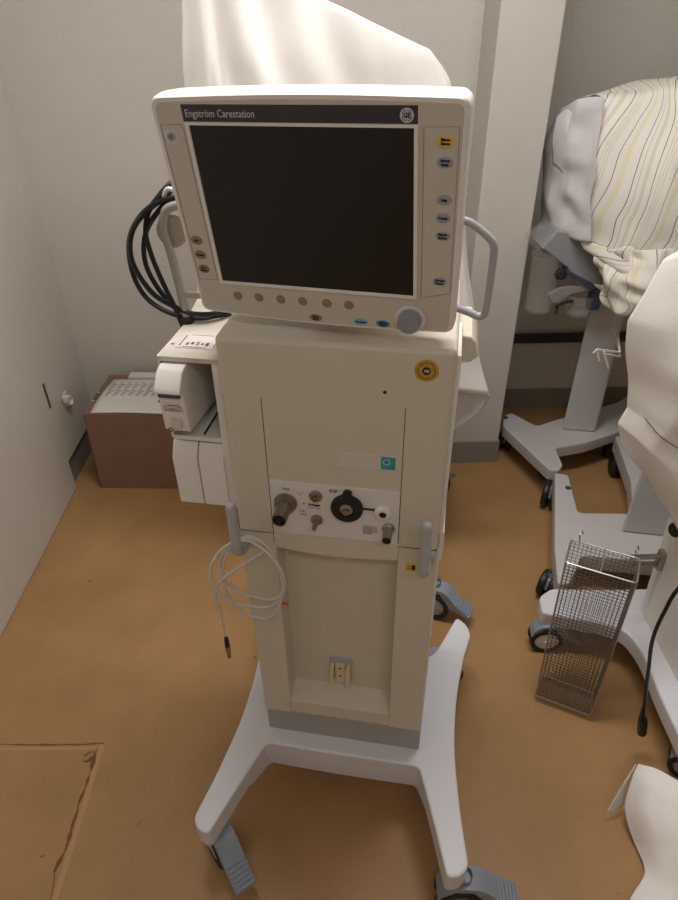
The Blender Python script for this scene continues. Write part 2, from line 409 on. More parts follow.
def make_base(poly, z0, z1, name, m, parent, bev=.009, bot=.004):
    from mathutils.geometry import tessellate_polygon
    P = arcpts(poly); area = sum(P[i-1].x*P[i].y-P[i].x*P[i-1].y for i in range(len(P)))
    if area < 0: P = P[::-1]
    Q = [P[0]]
    for p in P[1:]:
        if (p-Q[-1]).length > .0008: Q.append(p)
    P = Q; n = len(P)
    nr = []
    for i in range(n):
        a = (P[i]-P[i-1]).normalized(); b = (P[(i+1) % n]-P[i]).normalized()
        t = (a+b).normalized(); nr.append(Vector((-t.y, t.x, 0)))
    mb = MB(); rings = []
    for ins, z in ((bot, z0), (0, z0+bot), (0, z1-bev), (bev*.1, z1-bev*.6), (bev*.35, z1-bev*.25), (bev, z1)):
        rings.append([mb.bm.verts.new((p.x+k.x*ins, p.y+k.y*ins, z)) for p, k in zip(P, nr)])
    for A_, B_ in zip(rings, rings[1:]):
        for i in range(n): mb.bm.faces.new((A_[i], A_[(i+1) % n], B_[(i+1) % n], B_[i]))
    for ring, flip in ((rings[0], True), (rings[-1], False)):
        for tri in tessellate_polygon([[v.co.copy() for v in ring]]):
            try: f = mb.bm.faces.new([ring[k] for k in tri])
            except ValueError: pass
    bmesh.ops.recalc_face_normals(mb.bm, faces=mb.bm.faces[:])
    return mb.build(name, m, parent, angle=50)
cbase = make_base(base_poly(), .142, .2, 'cart_base', 'white', V, bev=.005, bot=.0005)
make_base([(-.1470, -.0362, .03), (0, -.0382, .05), (.150, -.0362, .03), (.174, -.0358, .02), (.205, -.10, .01), (.235, -.08, .02), (.235, .15, .03), (-.232, .15, .03), (-.232, -.08, .02), (-.202, -.10, .01), (-.171, -.0358, .02)], .112, .160, 'base_skirt', 'white', cbase, bev=.001)

def caster(parent, x, y, ang, ztop=.142, s=1.0, gm='castergrey', hub='grey'):
    """swivel caster with twin wheel, fender and ribbed brake pedal pointing along ang"""
    c = MB()
    d = Vector((cos(ang), sin(ang), 0)); n = Vector((-sin(ang), cos(ang), 0)); o = Vector((x, y, 0))
    def P(a, z, k=0): return o+d*(a*s)+n*(k*s)+Vector((0, 0, z*s))
    wh = .0245
    prof = [(-.052, .072), (-.046, .100), (-.026, .122), (0, .130), (.030, .128), (.050, .115), (.072, .088), (.118, .055), (.121, .044), (.112, .040), (.066, .066), (.052, .060), (.046, .074), (.02, .112), (-.015, .112), (-.042, .085), (-.046, .07)]
    c.prism([P(a, z, -wh) for a, z in prof], n*(2*wh*s), bev=.0035*s, seg=2)
    c.lathe([(.016*s, 0), (.016*s, ztop-.118*s)], P(0, .120), (0, 0, 1), 20)
    f = c.build('caster', gm, parent)
    w_ = MB()
    for k in (-1, 1):
        cc = P(.0, .055, k*.017)
        w_.lathe([(.040*s, -.0105*s), (.050*s, -.0105*s), (.0545*s, -.006*s), (.0545*s, .006*s), (.050*s, .0105*s), (.040*s, .0105*s), (.038*s, .004*s), (.038*s, -.004*s), (.040*s, -.0105*s)], cc, n, 36)
    w_.build('tyre', 'black', f)
    h = MB()
    for k in (-1, 1): h.lathe([(0, -.0095*s), (.030*s, -.0095*s), (.0385*s, -.006*s), (.0385*s, .006*s), (.030*s, .0095*s), (0, .0095*s)], P(0, .055, k*.017), n, 30)
    h.lathe([(.006*s, -.03*s), (.006*s, .03*s)], P(0, .055), n, 12)
    h.build('wheel_hub', hub, f)
    rb = MB()
    t = (Vector((.118, 0, .055))-Vector((.072, 0, .088)))
    for k in range(6):
        q = .08+.90*k/5
        a = .072+t.x*q; z = .088+t.z*q
        m_ = Matrix.Translation(P(a, z+.0005)) @ Matrix((d, n, Vector((0, 0, 1)))).transposed().to_4x4() @ Matrix.Rotation(-math.atan2(t.z, t.x), 4, 'Y')
        rb.box(-.0026*s, .0026*s, -wh*.9*s, wh*.9*s, -.001, .0030*s, bev=.0008, seg=1, mtx=m_)
    rb.build('brake_pedal_ribs', gm, f)
    return f
def ang_to(dx, dy): return math.atan2(dy, dx)
caster(V, -.250, -.194, ang_to(.080, -.080))
caster(V, .284, -.214, ang_to(.13, .016))
caster(V, .225, .335, R(195))
caster(V, -.262, .358, R(120))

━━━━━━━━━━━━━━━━

> [EXERCISE DESCRIPTION] Without the pictures, retype the whole of the material above exactly.

> [TASK OUTPUT]
The Blender Python script for this scene continues. Write part 2, from line 409 on. More parts follow.
def make_base(poly, z0, z1, name, m, parent, bev=.009, bot=.004):
    from mathutils.geometry import tessellate_polygon
    P = arcpts(poly); area = sum(P[i-1].x*P[i].y-P[i].x*P[i-1].y for i in range(len(P)))
    if area < 0: P = P[::-1]
    Q = [P[0]]
    for p in P[1:]:
        if (p-Q[-1]).length > .0008: Q.append(p)
    P = Q; n = len(P)
    nr = []
    for i in range(n):
        a = (P[i]-P[i-1]).normalized(); b = (P[(i+1) % n]-P[i]).normalized()
        t = (a+b).normalized(); nr.append(Vector((-t.y, t.x, 0)))
    mb = MB(); rings = []
    for ins, z in ((bot, z0), (0, z0+bot), (0, z1-bev), (bev*.1, z1-bev*.6), (bev*.35, z1-bev*.25), (bev, z1)):
        rings.append([mb.bm.verts.new((p.x+k.x*ins, p.y+k.y*ins, z)) for p, k in zip(P, nr)])
    for A_, B_ in zip(rings, rings[1:]):
        for i in range(n): mb.bm.faces.new((A_[i], A_[(i+1) % n], B_[(i+1) % n], B_[i]))
    for ring, flip in ((rings[0], True), (rings[-1], False)):
        for tri in tessellate_polygon([[v.co.copy() for v in ring]]):
            try: f = mb.bm.faces.new([ring[k] for k in tri])
            except ValueError: pass
    bmesh.ops.recalc_face_normals(mb.bm, faces=mb.bm.faces[:])
    return mb.build(name, m, parent, angle=50)
cbase = make_base(base_poly(), .142, .2, 'cart_base', 'white', V, bev=.005, bot=.0005)
make_base([(-.1470, -.0362, .03), (0, -.0382, .05), (.150, -.0362, .03), (.174, -.0358, .02), (.205, -.10, .01), (.235, -.08, .02), (.235, .15, .03), (-.232, .15, .03), (-.232, -.08, .02), (-.202, -.10, .01), (-.171, -.0358, .02)], .112, .160, 'base_skirt', 'white', cbase, bev=.001)

def caster(parent, x, y, ang, ztop=.142, s=1.0, gm='castergrey', hub='grey'):
    """swivel caster with twin wheel, fender and ribbed brake pedal pointing along ang"""
    c = MB()
    d = Vector((cos(ang), sin(ang), 0)); n = Vector((-sin(ang), cos(ang), 0)); o = Vector((x, y, 0))
    def P(a, z, k=0): return o+d*(a*s)+n*(k*s)+Vector((0, 0, z*s))
    wh = .0245
    prof = [(-.052, .072), (-.046, .100), (-.026, .122), (0, .130), (.030, .128), (.050, .115), (.072, .088), (.118, .055), (.121, .044), (.112, .040), (.066, .066), (.052, .060), (.046, .074), (.02, .112), (-.015, .112), (-.042, .085), (-.046, .07)]
    c.prism([P(a, z, -wh) for a, z in prof], n*(2*wh*s), bev=.0035*s, seg=2)
    c.lathe([(.016*s, 0), (.016*s, ztop-.118*s)], P(0, .120), (0, 0, 1), 20)
    f = c.build('caster', gm, parent)
    w_ = MB()
    for k in (-1, 1):
        cc = P(.0, .055, k*.017)
        w_.lathe([(.040*s, -.0105*s), (.050*s, -.0105*s), (.0545*s, -.006*s), (.0545*s, .006*s), (.050*s, .0105*s), (.040*s, .0105*s), (.038*s, .004*s), (.038*s, -.004*s), (.040*s, -.0105*s)], cc, n, 36)
    w_.build('tyre', 'black', f)
    h = MB()
    for k in (-1, 1): h.lathe([(0, -.0095*s), (.030*s, -.0095*s), (.0385*s, -.006*s), (.0385*s, .006*s), (.030*s, .0095*s), (0, .0095*s)], P(0, .055, k*.017), n, 30)
    h.lathe([(.006*s, -.03*s), (.006*s, .03*s)], P(0, .055), n, 12)
    h.build('wheel_hub', hub, f)
    rb = MB()
    t = (Vector((.118, 0, .055))-Vector((.072, 0, .088)))
    for k in range(6):
        q = .08+.90*k/5
        a = .072+t.x*q; z = .088+t.z*q
        m_ = Matrix.Translation(P(a, z+.0005)) @ Matrix((d, n, Vector((0, 0, 1)))).transposed().to_4x4() @ Matrix.Rotation(-math.atan2(t.z, t.x), 4, 'Y')
        rb.box(-.0026*s, .0026*s, -wh*.9*s, wh*.9*s, -.001, .0030*s, bev=.0008, seg=1, mtx=m_)
    rb.build('brake_pedal_ribs', gm, f)
    return f
def ang_to(dx, dy): return math.atan2(dy, dx)
caster(V, -.250, -.194, ang_to(.080, -.080))
caster(V, .284, -.214, ang_to(.13, .016))
caster(V, .225, .335, R(195))
caster(V, -.262, .358, R(120))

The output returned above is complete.